Contents
Introduction
Amid over 5 crore pending cases, colonial-era court architecture—physical and procedural—emerges as an overlooked constraint, shaping access, efficiency, and citizen-centric justice delivery outcomes.
The Physical Bottleneck and Judicial Slumisation
Most of India’s premier courts still operate out of Victorian-era edifices. While aesthetically grand, these buildings were designed for a tiny fraction of today’s litigation volume.
- Space and Accessibility: Colonial courtrooms were built to manifest imperial power, with high podiums and docks that intimidate rather than facilitate. Today, this leads to what experts call judicial slumisation a state where lawyers and litigants must elbow through overcrowded, poorly ventilated corridors.
- The Acoustic Barrier: The high ceilings and poor acoustics of old halls make it difficult for litigants to hear their own proceedings, detaching them from the very justice being delivered.
- Digital Incompatibility: The e-Courts Phase III project aims for digital transformation, yet colonial buildings pose challenges: difficult integration of digital infrastructure, lack of space for servers, e-filing systems and poor connectivity.
The Systemic Architecture
Beyond brick and mortar lies the mental architecture of the law, which was originally an instrument of colonial control.

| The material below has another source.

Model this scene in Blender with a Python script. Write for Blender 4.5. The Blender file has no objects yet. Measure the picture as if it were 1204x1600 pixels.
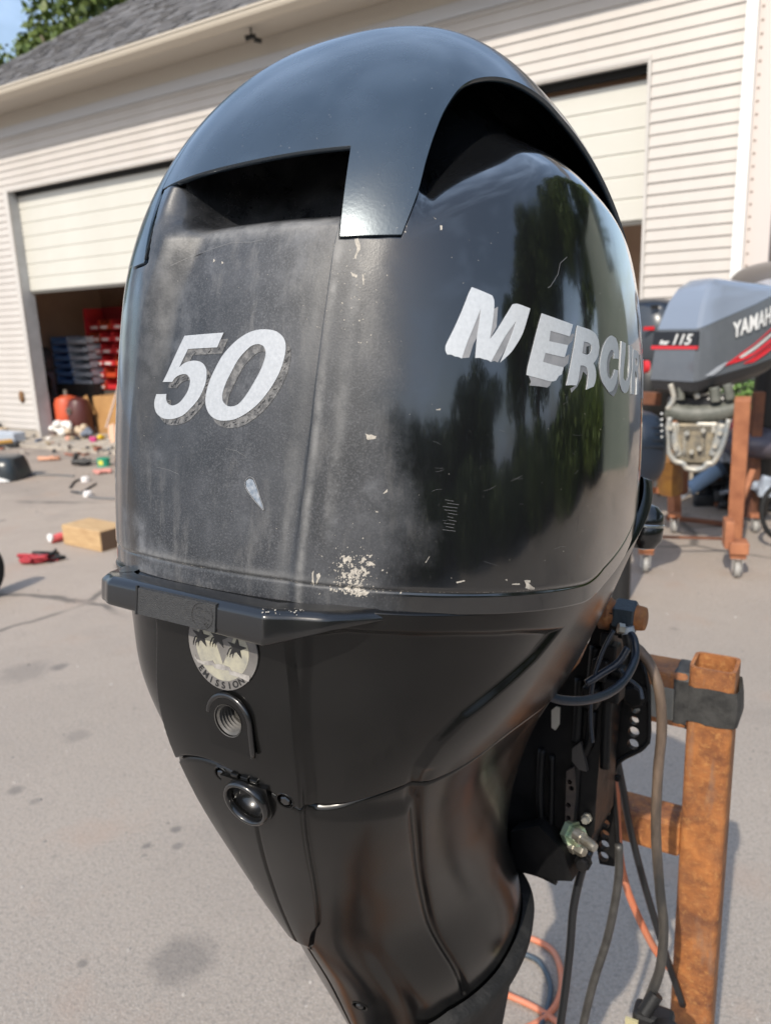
import bpy, bmesh, math, random
import numpy as np
from mathutils import Vector, Matrix
from mathutils.geometry import delaunay_2d_cdt

sc = bpy.context.scene
R = math.radians
# ------------------------------------------------------------------ camera
CAM_F, CAM_CX, CAM_CY = 1227.0, 602.0, 800.0
pitch, roll, EYE = R(13.5), R(2.22), 1.5
fw = np.array([0, math.cos(pitch), -math.sin(pitch)])
rt = math.cos(roll) * np.array([1., 0, 0]) - math.sin(roll) * np.cross(np.array([1., 0, 0]), fw)
up = np.cross(rt, fw)
EYEP = np.array([0, 0, EYE])
cam_d = bpy.data.cameras.new('camera')
cam = bpy.data.objects.new('camera', cam_d)
sc.collection.objects.link(cam)
sc.camera = cam
cam.matrix_world = Matrix(((rt[0], up[0], -fw[0], 0), (rt[1], up[1], -fw[1], 0), (rt[2], up[2], -fw[2], EYE), (0, 0, 0, 1)))
cam_d.sensor_fit = 'VERTICAL'; cam_d.sensor_height = 24.0
cam_d.lens = 24.0 * CAM_F / 1600.0
cam_d.clip_start = 0.05; cam_d.clip_end = 600
cam_d.dof.use_dof = True; cam_d.dof.focus_distance = 0.60; cam_d.dof.aperture_fstop = 6.0
# ------------------------------------------------------------------ sky, sun, exposure
SUN_EL, SUN_AZ = R(41.5), R(207)            # azimuth clockwise from +Y
w = bpy.data.worlds.new('World'); sc.world = w; w.use_nodes = True
nt = w.node_tree; nt.nodes.clear()
sky = nt.nodes.new('ShaderNodeTexSky'); sky.sky_type = 'NISHITA'; sky.sun_disc = False
sky.sun_elevation = SUN_EL; sky.sun_rotation = SUN_AZ
sky.air_density = 1.3; sky.dust_density = 2.5; sky.ozone_density = 1.2
bg = nt.nodes.new('ShaderNodeBackground'); bg.inputs[1].default_value = 0.15
wo = nt.nodes.new('ShaderNodeOutputWorld')
tcw = nt.nodes.new('ShaderNodeTexCoord'); mpw = nt.nodes.new('ShaderNodeMapping'); mpw.inputs['Scale'].default_value = (1.0, 1.0, 2.6)
cn = nt.nodes.new('ShaderNodeTexNoise'); cn.inputs['Scale'].default_value = 2.3; cn.inputs['Detail'].default_value = 7; cn.inputs['Roughness'].default_value = .58; cn.inputs['Distortion'].default_value = .3
cr_ = nt.nodes.new('ShaderNodeMapRange'); cr_.inputs[1].default_value = .46; cr_.inputs[2].default_value = .70; cr_.inputs[3].default_value = .22; cr_.inputs[4].default_value = .80
cm = nt.nodes.new('ShaderNodeMix'); cm.data_type = 'RGBA'; cm.inputs[7].default_value = (5.6, 7.3, 10.2, 1)
nt.links.new(tcw.outputs['Generated'], mpw.inputs[0]); nt.links.new(mpw.outputs[0], cn.inputs['Vector']); nt.links.new(cn.outputs[0], cr_.inputs[0])
nt.links.new(cr_.outputs[0], cm.inputs[0]); nt.links.new(sky.outputs[0], cm.inputs[6]); nt.links.new(cm.outputs[2], bg.inputs[0]); nt.links.new(bg.outputs[0], wo.inputs[0])
sl = bpy.data.lights.new('sun', 'SUN'); sl.energy = 4.0; sl.angle = R(0.55); sl.color = (1.0, 0.925, 0.81)
so = bpy.data.objects.new('sun', sl); sc.collection.objects.link(so)
sdir = Vector((math.cos(SUN_EL) * math.sin(SUN_AZ), math.cos(SUN_EL) * math.cos(SUN_AZ), math.sin(SUN_EL)))
so.rotation_euler = sdir.to_track_quat('Z', 'Y').to_euler(); so.location = (-3, -6, 8)
sc.render.engine = 'CYCLES'
sc.view_settings.view_transform = 'Standard'; sc.view_settings.look = 'None'
sc.view_settings.exposure = 0.15; sc.view_settings.gamma = 1.0
sc.view_settings.use_curve_mapping = False
rng = random.Random(7); nrng = np.random.RandomState(5)

# ------------------------------------------------------------------ helpers
COL = sc.collection
def pray(x, y): return fw + (x - CAM_CX) / CAM_F * rt - (y - CAM_CY) / CAM_F * up
def at(x, y, D):
    """point of the place seen at photo pixel x, y, D metres along the view axis"""
    return EYEP + pray(x, y) * D
def atY(x, y, Y):
    d = pray(x, y); return EYEP + d * (Y / d[1])
def gnd(x, y, z=0.0):
    d = pray(x, y); return EYEP + d * ((z - EYE) / d[2])
def V3(p): return Vector((float(p[0]), float(p[1]), float(p[2])))

def tag(o, label=None, cat=None, group=None, kind=None):
    if label: o['label'] = label
    if cat: o['category'] = cat
    if group: o['group'] = group
    if kind: o['kind'] = kind
    return o
def empty(name, loc=(0, 0, 0), rz=0.0, parent=None):
    o = bpy.data.objects.new(name, None); COL.objects.link(o)
    o.location = loc; o.rotation_euler = (0, 0, rz); o.empty_display_size = .1
    if parent: o.parent = parent
    return o
def link(name, me, mat=None, parent=None, smooth=False, loc=None, rot=None):
    if mat is not None and len(me.materials) == 0: me.materials.append(mat)
    if smooth:
        me.polygons.foreach_set('use_smooth', [True] * len(me.polygons))
    o = bpy.data.objects.new(name, me); COL.objects.link(o)
    if parent: o.parent = parent
    if loc is not None: o.location = loc
    if rot is not None: o.rotation_euler = rot
    return o
def raw(name, verts, faces, mat=None, parent=None, smooth=False, **k):
    me = bpy.data.meshes.new(name)
    me.from_pydata([tuple(map(float, v)) for v in verts], [], faces); me.update()
    return link(name, me, mat, parent, smooth, **k)
def bm_obj(name, bm, mat=None, parent=None, smooth=False, recalc=True, **k):
    if recalc: bmesh.ops.recalc_face_normals(bm, faces=bm.faces[:])
    me = bpy.data.meshes.new(name); bm.to_mesh(me); bm.free()
    return link(name, me, mat, parent, smooth, **k)
def autosmooth(o, ang=35):
    me = o.data; bm = bmesh.new(); bm.from_mesh(me)
    for f in bm.faces: f.smooth = True
    for e in bm.edges:
        if len(e.link_faces) == 2 and e.calc_face_angle(0) > R(ang): e.smooth = False
    bm.to_mesh(me); bm.free(); return o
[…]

- The Adversarial Mindset: Resource-rich litigants gain advantage, prolonging disputes. This fosters a delay culture, increasing pendency.
- Docket System Inefficiency: Cases are heard serially rather than time-bound, causing delays when lawyers juggle multiple courts, leading to adjournments and pass-overs.
- Language as a Gatekeeper: The persistence of English as the language of the higher judiciary remains a significant structural bottleneck. For a litigant in rural India, the law remains an alien fortress where they cannot understand the arguments that decide their fate.
- The Master-Servant Legacy: Many procedural rules were designed to ensure the State’s supremacy. Even with the Bharatiya Nyaya Sanhita (BNS) replacing the IPC in 2024, critics argue that the spirit of the law often remains focused on punishment (Danda) rather than restorative justice (Nyaya).
Socio-Legal Impact
Poor infrastructure directly affects:
- Litigant perception: Courts feel intimidating, not accessible
- Gender justice: Lack of facilities violates mandates like the Maternity Benefit Act
- Inclusion: Disabled and vulnerable groups face systemic exclusion
The Economic Survey 2025–26 highlights that institutional inefficiencies reduce economic productivity, with delayed contract enforcement affecting investment climate.
Way Forward
- National Judicial Infrastructure Policy: Expand NCMS 2024 to include High Courts and integrated complexes and develop uniform design guidelines.
- Litigant-Centric Court Design: Barrier-free access, digital kiosks, waiting areas and acoustic and spatial optimization.
- Procedural Reforms: Shift to time-slot based hearings and promote case management systems.
- Technological Integration: Fully digital courts (paperless, presence-less), AI-based translation for regional languages.
- Alternative Dispute Resolution (ADR): Reduce burden through mediation and arbitration and revive community-based dispute resolution models.
- Federal Coordination: Joint Centre-State funding and planning and capacity building under schemes guided by NITI Aayog recommendations.
Conclusion
As D. Y. Chandrachud emphasised, courts must become citizen-centric institutions; reimagining architecture alongside procedure can transform justice delivery from colonial relic to democratic lifeline.